State unbending on Vodacom deal

Zukile Majova and Sapa

Zukile Majova and Sapa

Communications Minister Siphiwe Nyanda says the government cannot cop out of its earlier agreement to support the listing of Vodacom on the Johannesburg Securities Exchange.

"We are legally bound by our earlier agreement to support the transaction and that is why we are opposing the application by Cosatu," said Nyanda, pictured.

Last night the North Gauteng high court heard an urgent application by Cosatu and the Independent Communications Authority which sought to block Vodacom's plan to list on the JSE today.
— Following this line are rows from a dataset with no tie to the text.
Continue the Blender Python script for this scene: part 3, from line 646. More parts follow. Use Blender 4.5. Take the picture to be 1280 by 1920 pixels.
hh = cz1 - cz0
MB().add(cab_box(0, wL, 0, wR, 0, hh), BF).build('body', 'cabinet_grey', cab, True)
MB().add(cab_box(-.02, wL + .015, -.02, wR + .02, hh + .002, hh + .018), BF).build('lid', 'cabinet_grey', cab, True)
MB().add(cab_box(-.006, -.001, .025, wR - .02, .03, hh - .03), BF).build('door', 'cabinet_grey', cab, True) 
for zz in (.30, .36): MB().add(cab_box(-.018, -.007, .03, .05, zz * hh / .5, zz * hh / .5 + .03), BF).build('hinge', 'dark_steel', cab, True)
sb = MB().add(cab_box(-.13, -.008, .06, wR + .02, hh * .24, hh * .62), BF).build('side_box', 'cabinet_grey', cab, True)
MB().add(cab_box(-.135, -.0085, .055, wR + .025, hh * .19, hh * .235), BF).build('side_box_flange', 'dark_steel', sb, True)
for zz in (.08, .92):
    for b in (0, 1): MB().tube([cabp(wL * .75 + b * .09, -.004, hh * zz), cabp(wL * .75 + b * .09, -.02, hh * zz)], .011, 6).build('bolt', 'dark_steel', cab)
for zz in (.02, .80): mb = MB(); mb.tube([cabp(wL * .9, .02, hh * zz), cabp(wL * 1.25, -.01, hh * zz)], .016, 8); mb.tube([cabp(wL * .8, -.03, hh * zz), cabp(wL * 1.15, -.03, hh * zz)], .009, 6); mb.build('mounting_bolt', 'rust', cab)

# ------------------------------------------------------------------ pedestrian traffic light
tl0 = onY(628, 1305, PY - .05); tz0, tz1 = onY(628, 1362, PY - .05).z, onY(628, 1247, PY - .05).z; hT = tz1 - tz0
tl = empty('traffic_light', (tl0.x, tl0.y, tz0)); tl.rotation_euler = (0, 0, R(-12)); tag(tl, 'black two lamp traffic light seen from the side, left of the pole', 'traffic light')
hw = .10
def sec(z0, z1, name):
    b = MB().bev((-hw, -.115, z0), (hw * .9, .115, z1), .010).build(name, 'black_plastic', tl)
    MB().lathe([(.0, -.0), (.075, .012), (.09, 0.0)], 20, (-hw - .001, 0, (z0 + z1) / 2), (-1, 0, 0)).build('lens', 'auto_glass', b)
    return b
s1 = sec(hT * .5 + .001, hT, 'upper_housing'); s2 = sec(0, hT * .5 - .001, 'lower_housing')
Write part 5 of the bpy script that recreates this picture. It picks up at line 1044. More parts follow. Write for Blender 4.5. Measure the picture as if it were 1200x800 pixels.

Cosatu secretary-general Zwelinzima Vavi says the deal would weaken Telkom and result in job losses.

The R22,5billion transaction allows UK-based communications giant Vodafone to buy 15percent of Telkom's 50 percent stake in Vodacom.

The remaining 35 percent would be distributed to Telkom shareholders in proportion to their existing shareholding.

"In Cosatu's view, the sale by Telkom would not only result in the sale of 15percent of its shares to Vodafone Plc, but would also result in Telkom's remaining 35percent also changing hands.

"There is public interest in the Vodafone/Telkom share transaction in that Telkom's 50percent interest in Vodacom constitutes, in Cosatu's view, a public asset and that the South African government would no longer have an interest in the country's largest mobile operator," said Vavi.